Agnes Callamard, the UN’s special rapporteur on extrajudicial, summary or arbitrary executions, was scheduled to be in Turkey until February 3 to collect findings on the death of Khashoggi, ahead of a June meeting of UN officials.
The visit comes on the heels of Saudi efforts to normalize ties with the international community that has questioned the credibility of Riyadh’s probe into the Khashoggi murder.
Saudi Arabia insists that the death of Khashoggi, a Saudi national and vocal critic of Crown Prince Mohammed bin Salman, was a “rogue operation” and has put 11 defendants on trial for the crime.
However, Turkish President Recep Tayyip Erdogan has insisted that the order to kill Khashoggi came from the highest levels of the Saudi government.

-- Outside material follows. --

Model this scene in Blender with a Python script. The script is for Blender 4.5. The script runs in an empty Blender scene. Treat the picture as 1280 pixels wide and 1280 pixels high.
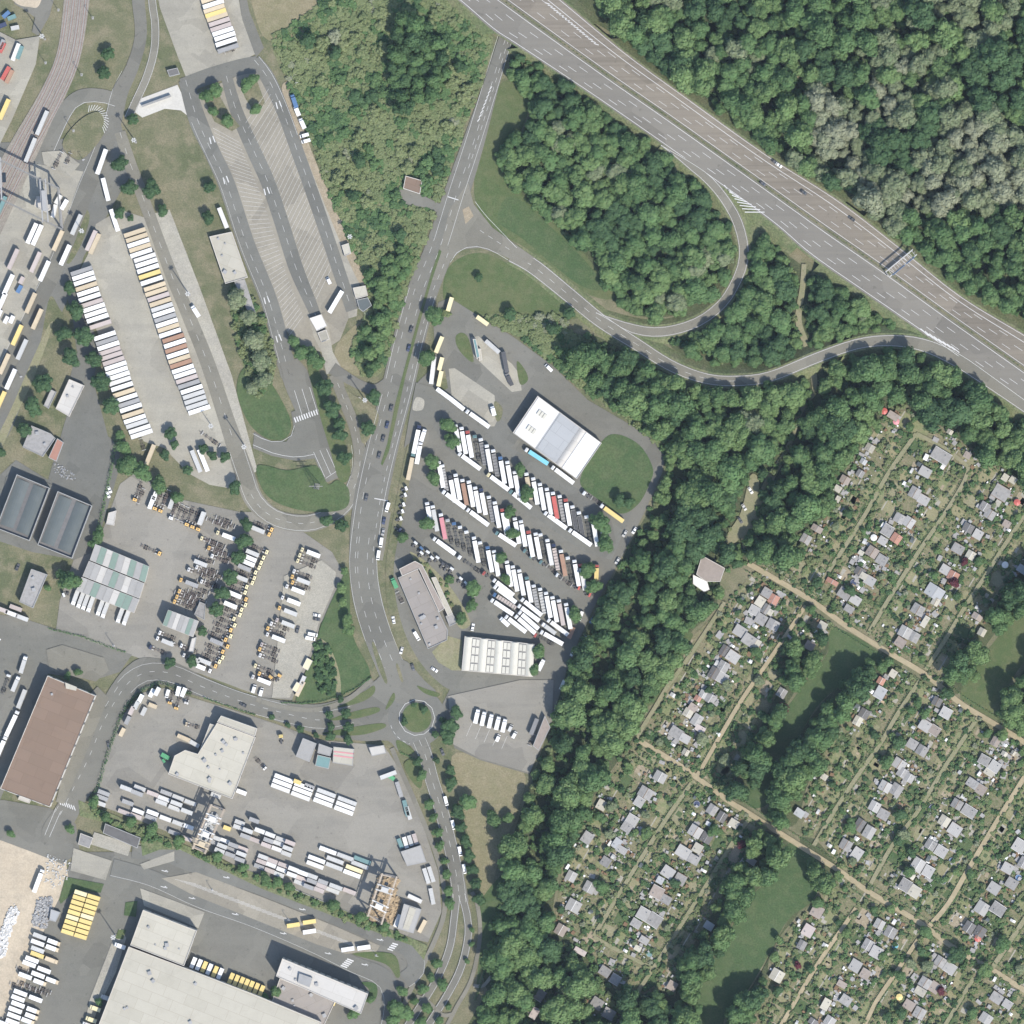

Foreign Minister Mevlut Cavusoglu has called for an international probe and that Erdogan ordered for preparations to this end, according to state news agency Anadolu.
UN Secretary-General Antonio Guterres previously said he does not have the authority to launch an investigation into the death of Khashoggi and no country had submitted an official request to launch a criminal investigation.
The UN team will now assess steps taken by Turkish and Saudi governments to address the case, Calamard said in a statement on the UN’s human rights branch website last week.
The UN experts will also assess the “nature and extent of states’ and individuals’ responsibilities for the killing,” the statement read.